» SUPPLIED DATA:
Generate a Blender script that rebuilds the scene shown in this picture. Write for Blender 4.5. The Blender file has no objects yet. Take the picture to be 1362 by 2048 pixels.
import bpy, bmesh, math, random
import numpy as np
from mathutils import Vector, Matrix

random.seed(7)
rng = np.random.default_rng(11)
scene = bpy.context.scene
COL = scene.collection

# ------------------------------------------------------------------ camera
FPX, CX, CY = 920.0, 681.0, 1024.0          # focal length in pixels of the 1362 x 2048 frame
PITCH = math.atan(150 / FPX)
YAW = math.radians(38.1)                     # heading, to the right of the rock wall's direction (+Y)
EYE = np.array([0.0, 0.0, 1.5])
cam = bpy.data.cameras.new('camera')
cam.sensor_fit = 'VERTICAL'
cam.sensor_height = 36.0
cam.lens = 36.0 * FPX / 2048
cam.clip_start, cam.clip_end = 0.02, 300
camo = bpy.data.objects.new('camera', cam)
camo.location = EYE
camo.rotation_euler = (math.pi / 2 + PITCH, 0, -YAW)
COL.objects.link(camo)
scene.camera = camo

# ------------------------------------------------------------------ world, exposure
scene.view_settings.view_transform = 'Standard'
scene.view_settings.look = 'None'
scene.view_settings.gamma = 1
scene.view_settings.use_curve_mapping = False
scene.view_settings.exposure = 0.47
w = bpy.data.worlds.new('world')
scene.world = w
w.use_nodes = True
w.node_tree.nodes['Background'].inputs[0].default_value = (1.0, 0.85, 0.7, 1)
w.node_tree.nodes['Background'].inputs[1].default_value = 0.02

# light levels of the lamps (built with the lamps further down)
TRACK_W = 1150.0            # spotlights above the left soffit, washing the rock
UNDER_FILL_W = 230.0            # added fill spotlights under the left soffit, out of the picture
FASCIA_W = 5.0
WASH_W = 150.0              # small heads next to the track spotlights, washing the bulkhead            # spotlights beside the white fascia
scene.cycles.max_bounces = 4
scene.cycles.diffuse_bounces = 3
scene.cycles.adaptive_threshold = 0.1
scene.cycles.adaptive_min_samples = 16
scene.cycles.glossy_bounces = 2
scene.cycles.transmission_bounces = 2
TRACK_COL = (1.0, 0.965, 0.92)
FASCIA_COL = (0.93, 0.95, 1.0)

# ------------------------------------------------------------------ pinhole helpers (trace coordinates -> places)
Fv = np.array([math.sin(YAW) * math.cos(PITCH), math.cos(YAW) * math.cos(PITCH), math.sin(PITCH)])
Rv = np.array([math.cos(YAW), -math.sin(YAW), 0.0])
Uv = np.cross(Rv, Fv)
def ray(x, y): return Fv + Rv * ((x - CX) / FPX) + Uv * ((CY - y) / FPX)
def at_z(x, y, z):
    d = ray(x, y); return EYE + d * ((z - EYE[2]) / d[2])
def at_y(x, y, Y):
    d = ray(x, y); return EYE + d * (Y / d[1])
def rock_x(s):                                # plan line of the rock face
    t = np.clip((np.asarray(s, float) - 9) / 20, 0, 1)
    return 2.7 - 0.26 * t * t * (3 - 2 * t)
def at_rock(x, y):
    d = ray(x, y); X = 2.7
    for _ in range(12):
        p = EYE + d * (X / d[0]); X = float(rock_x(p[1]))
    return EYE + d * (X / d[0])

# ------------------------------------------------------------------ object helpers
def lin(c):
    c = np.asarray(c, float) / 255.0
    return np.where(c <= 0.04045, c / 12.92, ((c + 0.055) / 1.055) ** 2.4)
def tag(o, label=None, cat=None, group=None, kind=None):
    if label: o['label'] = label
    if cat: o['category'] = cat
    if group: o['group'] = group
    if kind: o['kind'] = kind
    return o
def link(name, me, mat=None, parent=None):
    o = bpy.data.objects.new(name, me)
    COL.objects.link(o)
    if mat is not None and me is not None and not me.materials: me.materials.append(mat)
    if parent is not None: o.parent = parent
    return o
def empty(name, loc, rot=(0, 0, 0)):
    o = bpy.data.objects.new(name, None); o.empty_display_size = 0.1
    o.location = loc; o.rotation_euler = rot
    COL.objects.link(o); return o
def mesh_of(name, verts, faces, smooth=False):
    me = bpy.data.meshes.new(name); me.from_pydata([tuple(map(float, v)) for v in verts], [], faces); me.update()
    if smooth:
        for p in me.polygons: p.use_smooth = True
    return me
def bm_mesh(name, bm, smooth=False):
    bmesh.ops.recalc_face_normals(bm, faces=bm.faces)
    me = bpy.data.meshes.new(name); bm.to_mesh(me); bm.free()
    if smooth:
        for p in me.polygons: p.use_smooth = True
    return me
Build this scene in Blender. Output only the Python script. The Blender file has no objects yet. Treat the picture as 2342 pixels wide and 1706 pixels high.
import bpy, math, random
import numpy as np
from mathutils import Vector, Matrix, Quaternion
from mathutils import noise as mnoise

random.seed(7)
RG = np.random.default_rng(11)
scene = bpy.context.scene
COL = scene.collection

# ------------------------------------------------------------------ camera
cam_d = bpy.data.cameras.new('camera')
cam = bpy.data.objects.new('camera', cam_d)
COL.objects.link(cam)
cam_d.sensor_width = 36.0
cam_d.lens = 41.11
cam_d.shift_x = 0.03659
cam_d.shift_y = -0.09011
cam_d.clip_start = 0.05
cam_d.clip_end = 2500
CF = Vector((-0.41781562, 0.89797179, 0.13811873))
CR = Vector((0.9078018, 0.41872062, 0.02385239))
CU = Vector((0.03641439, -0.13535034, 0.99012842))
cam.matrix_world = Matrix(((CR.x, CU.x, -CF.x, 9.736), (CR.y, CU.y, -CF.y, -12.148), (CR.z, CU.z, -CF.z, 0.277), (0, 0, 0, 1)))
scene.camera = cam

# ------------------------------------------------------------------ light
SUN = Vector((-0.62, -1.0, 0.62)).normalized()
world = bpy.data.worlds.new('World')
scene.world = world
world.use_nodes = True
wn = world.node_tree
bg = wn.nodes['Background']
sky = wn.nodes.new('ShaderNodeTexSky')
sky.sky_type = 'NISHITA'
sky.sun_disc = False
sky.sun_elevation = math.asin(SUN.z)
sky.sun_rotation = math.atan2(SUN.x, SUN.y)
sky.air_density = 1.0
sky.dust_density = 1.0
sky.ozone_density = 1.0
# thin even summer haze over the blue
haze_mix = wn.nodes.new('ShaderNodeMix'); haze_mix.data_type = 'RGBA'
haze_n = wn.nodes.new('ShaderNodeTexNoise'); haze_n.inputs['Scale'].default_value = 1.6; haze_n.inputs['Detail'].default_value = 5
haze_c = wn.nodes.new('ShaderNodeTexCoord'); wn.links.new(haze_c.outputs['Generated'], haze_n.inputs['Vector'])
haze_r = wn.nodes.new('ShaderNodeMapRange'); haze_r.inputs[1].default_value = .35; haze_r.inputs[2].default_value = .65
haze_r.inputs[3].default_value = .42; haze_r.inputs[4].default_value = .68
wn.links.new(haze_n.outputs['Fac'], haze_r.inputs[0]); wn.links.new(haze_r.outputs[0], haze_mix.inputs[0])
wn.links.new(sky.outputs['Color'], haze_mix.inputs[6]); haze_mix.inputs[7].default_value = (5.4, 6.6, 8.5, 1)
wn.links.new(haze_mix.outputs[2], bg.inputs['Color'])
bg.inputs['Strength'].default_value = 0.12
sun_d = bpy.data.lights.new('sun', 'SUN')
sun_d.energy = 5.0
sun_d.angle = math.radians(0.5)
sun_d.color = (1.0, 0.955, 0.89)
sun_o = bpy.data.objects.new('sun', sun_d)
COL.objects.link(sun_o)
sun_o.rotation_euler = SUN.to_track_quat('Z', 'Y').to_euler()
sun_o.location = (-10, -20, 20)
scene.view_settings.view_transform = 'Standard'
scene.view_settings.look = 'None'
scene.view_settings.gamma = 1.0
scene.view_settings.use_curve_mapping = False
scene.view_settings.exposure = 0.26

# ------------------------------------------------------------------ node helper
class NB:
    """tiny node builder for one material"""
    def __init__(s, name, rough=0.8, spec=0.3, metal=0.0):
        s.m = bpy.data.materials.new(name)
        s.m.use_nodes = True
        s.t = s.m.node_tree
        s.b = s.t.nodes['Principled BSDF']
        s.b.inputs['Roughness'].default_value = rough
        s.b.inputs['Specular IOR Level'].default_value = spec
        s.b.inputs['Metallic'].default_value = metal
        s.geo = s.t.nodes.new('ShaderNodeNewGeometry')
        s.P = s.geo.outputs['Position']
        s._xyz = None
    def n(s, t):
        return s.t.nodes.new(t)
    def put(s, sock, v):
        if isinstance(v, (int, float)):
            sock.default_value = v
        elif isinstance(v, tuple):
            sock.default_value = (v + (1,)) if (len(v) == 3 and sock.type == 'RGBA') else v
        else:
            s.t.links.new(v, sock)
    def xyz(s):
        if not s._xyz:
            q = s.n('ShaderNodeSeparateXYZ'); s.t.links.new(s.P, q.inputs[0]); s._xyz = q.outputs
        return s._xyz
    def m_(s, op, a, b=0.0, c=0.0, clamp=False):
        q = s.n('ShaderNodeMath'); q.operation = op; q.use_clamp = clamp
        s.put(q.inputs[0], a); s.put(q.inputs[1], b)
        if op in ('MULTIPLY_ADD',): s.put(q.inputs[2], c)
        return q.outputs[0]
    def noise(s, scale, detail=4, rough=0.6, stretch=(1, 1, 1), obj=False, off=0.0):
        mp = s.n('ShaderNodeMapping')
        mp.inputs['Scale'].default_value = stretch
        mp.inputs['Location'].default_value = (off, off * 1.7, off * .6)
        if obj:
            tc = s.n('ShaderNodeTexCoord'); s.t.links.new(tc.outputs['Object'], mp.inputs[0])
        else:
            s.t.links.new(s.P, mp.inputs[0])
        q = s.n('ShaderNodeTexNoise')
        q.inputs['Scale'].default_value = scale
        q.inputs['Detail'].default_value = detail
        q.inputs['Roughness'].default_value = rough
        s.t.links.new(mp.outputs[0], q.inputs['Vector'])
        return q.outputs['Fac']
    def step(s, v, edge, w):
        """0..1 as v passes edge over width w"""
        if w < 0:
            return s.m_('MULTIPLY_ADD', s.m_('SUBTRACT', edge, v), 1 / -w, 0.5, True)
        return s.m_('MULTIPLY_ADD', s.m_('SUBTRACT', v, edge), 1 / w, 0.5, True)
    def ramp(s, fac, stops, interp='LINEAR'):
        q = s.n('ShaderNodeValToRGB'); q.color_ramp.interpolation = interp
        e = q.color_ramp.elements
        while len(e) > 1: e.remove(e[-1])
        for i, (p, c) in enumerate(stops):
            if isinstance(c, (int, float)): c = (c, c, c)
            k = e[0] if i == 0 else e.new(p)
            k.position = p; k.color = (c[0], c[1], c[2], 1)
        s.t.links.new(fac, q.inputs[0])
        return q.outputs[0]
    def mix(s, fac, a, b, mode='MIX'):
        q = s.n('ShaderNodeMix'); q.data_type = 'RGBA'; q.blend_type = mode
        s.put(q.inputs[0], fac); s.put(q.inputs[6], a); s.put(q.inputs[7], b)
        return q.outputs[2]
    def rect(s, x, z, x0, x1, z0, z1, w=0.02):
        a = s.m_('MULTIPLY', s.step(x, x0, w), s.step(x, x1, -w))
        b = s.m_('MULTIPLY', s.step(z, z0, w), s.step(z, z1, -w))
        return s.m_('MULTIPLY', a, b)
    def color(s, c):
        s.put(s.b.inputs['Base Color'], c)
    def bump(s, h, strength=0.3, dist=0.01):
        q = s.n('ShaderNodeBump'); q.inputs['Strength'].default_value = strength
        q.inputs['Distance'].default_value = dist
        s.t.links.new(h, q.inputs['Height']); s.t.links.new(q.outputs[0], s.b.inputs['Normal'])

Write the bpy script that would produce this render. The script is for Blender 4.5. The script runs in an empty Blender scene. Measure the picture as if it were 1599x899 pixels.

» YOUR OBJECTIVE: Quote exactly the lines running from the start of the listing above through the line where "scene.camera = camo" is found, and output no other lines.

» TASK SOLUTION:
Generate a Blender script that rebuilds the scene shown in this picture. Write for Blender 4.5. The Blender file has no objects yet. Take the picture to be 1362 by 2048 pixels.
import bpy, bmesh, math, random
import numpy as np
from mathutils import Vector, Matrix

random.seed(7)
rng = np.random.default_rng(11)
scene = bpy.context.scene
COL = scene.collection

# ------------------------------------------------------------------ camera
FPX, CX, CY = 920.0, 681.0, 1024.0          # focal length in pixels of the 1362 x 2048 frame
PITCH = math.atan(150 / FPX)
YAW = math.radians(38.1)                     # heading, to the right of the rock wall's direction (+Y)
EYE = np.array([0.0, 0.0, 1.5])
cam = bpy.data.cameras.new('camera')
cam.sensor_fit = 'VERTICAL'
cam.sensor_height = 36.0
cam.lens = 36.0 * FPX / 2048
cam.clip_start, cam.clip_end = 0.02, 300
camo = bpy.data.objects.new('camera', cam)
camo.location = EYE
camo.rotation_euler = (math.pi / 2 + PITCH, 0, -YAW)
COL.objects.link(camo)
scene.camera = camo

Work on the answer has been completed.